Wednesday, June 30, 2010

"The Manchurian Candidate" This Ain't

I find this business about a Russian spy ring operating in New Jersey and New York hard to fathom. It sounds like something out of a Tom Clancy novel - the Russian government, after giving them extensive training, plants a network of clandestine operatives in the U.S., with the objective that they work their way into the corridors of power and report back to Moscow with useful intelligence. Except, these particular operatives did nothing to infiltrate the corridors of power. They didn't apply for government jobs, because the Russian government felt it would be too risky and their cover stories wouldn't stand up to the scrutiny obtaining a security clearance would require.

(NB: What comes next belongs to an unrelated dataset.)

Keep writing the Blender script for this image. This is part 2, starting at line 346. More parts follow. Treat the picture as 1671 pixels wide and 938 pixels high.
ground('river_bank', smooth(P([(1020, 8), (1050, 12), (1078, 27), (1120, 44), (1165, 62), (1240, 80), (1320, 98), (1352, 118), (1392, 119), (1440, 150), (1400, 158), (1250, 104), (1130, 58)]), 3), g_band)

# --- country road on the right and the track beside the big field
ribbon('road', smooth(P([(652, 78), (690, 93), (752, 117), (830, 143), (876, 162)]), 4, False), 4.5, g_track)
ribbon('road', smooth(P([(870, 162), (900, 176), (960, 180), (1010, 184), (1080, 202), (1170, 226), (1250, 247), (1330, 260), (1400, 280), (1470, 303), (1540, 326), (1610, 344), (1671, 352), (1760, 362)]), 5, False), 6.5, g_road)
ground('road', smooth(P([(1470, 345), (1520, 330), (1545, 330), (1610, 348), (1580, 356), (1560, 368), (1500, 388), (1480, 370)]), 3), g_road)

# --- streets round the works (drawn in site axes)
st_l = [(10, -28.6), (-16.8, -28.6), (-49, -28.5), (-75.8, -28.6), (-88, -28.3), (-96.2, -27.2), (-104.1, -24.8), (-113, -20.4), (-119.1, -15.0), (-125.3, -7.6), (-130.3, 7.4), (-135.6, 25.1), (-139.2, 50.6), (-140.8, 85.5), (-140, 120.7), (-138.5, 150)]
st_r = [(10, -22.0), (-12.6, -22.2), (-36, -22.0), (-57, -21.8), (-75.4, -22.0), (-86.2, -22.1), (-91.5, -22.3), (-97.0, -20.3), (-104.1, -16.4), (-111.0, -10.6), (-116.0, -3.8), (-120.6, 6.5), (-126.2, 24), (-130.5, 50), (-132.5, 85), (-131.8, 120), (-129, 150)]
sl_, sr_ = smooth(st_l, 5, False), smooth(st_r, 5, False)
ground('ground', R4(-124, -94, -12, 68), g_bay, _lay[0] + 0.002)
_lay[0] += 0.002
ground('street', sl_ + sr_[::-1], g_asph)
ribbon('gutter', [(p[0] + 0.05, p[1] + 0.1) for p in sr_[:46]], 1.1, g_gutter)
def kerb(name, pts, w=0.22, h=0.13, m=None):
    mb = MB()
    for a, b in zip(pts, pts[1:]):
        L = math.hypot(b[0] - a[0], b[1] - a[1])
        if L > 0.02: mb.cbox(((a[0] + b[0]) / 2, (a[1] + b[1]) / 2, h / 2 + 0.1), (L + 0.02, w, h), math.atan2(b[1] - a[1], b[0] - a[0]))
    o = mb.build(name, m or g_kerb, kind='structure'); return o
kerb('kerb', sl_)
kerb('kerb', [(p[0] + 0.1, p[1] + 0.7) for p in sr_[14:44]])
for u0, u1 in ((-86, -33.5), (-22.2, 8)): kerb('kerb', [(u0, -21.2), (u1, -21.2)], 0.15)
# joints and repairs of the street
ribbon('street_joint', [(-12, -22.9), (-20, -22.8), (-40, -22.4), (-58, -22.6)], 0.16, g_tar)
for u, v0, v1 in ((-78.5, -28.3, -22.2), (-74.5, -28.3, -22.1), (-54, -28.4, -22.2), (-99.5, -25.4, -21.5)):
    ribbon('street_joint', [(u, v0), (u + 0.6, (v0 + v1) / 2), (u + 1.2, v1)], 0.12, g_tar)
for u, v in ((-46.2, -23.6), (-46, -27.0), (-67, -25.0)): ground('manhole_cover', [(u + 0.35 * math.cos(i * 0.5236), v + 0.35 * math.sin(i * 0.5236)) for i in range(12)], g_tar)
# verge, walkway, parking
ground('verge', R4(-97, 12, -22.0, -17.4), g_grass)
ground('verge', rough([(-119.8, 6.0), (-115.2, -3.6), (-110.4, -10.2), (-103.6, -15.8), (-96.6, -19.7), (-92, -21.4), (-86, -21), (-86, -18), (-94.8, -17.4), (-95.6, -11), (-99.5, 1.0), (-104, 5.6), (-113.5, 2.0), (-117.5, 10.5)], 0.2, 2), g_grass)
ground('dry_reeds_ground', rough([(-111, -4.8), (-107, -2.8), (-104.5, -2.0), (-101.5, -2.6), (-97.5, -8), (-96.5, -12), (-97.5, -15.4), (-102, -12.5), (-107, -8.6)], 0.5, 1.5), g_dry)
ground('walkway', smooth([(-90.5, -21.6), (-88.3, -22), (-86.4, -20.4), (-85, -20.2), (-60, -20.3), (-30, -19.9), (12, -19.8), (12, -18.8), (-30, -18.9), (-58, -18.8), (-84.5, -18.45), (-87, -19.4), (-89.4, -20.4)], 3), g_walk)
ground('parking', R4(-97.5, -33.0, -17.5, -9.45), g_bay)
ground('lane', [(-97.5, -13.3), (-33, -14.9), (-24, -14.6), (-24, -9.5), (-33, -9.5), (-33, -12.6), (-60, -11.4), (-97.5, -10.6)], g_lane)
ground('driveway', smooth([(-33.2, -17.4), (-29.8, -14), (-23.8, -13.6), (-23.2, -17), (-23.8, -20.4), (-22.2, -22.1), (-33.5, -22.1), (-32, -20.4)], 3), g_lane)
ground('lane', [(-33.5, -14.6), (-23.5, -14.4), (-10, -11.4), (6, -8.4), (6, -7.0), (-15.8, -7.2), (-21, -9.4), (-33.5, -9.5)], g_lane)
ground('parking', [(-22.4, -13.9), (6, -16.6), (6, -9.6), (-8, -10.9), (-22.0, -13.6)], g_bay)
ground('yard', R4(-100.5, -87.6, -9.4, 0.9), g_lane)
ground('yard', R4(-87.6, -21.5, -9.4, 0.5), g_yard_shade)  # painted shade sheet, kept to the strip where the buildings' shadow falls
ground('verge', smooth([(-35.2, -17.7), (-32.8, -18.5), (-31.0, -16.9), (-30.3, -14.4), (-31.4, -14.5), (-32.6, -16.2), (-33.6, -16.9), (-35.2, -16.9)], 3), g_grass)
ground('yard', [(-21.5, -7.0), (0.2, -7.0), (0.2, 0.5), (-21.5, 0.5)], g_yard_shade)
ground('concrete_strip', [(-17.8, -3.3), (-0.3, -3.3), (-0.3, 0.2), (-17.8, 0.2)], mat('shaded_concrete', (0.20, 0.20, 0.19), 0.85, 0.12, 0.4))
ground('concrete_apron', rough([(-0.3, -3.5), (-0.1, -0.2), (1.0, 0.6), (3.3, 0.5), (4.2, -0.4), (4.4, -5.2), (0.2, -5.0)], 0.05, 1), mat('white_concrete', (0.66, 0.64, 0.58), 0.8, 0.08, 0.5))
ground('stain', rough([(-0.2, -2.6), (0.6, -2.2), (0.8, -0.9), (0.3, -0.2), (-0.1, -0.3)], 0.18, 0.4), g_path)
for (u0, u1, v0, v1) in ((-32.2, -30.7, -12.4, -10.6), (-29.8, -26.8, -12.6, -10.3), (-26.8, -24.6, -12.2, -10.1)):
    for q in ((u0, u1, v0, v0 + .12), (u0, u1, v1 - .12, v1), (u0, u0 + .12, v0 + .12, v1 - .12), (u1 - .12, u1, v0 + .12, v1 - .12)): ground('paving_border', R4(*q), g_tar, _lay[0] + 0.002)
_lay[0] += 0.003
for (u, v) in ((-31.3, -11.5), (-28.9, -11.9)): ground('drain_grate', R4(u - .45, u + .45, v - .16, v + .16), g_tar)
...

Nor do they appear to have sought work in espionage-worthy areas of the private sector such as the defense, computer, or satellite industries. Rather, they just set themselves up as typical suburban white-collar professionals and sought to rub elbows with important people:
American officials said they believed that most of the accused spies had been born in Russia and had been given sophisticated training before resettling in the United States, posing as married couples. They connected with various Americans of influence or knowledge, including a "prominent New York-based financier" described as a political fund-raiser with personal ties to a cabinet official, a former high-ranking national security official, and a nuclear weapons expert.
No word yet on whether they sought contacts with people within six degrees of Kevin Bacon. But what was the ultimate point of all this schmoozing with the important and semi-important among America's political and financial elite and semi-elite? Why, to pass what they learned from knowing them back to Moscow. The odd thing is that none of that information - at least as it's being reported - strikes me as sensitive, difficult to obtain by perfectly straightforward means, or even particularly valuable from an intelligence point of view. The impact of U.S. fiscal policy on prospects for the global gold market? Scuttlebutt on Congressional politics and C.I.A. leadership? American policy towards Iran? REALLY? You're telling me that none of those are things that could have been learned by an open-eared Russian consulate official, or even a Moscow-based intelligence analyst with bilingual ability, some resourcefulness, an internet connection, and a few well-honed Google searches?

It's obviously early to speculate, but I think Daniel Drezner's hunch that there must be more to this than the FBI and DOJ are letting on must be true. Otherwise I can't think of a reason why the Russian government would bother to keep maintaining these people, or the U.S. government would bother to arrest them.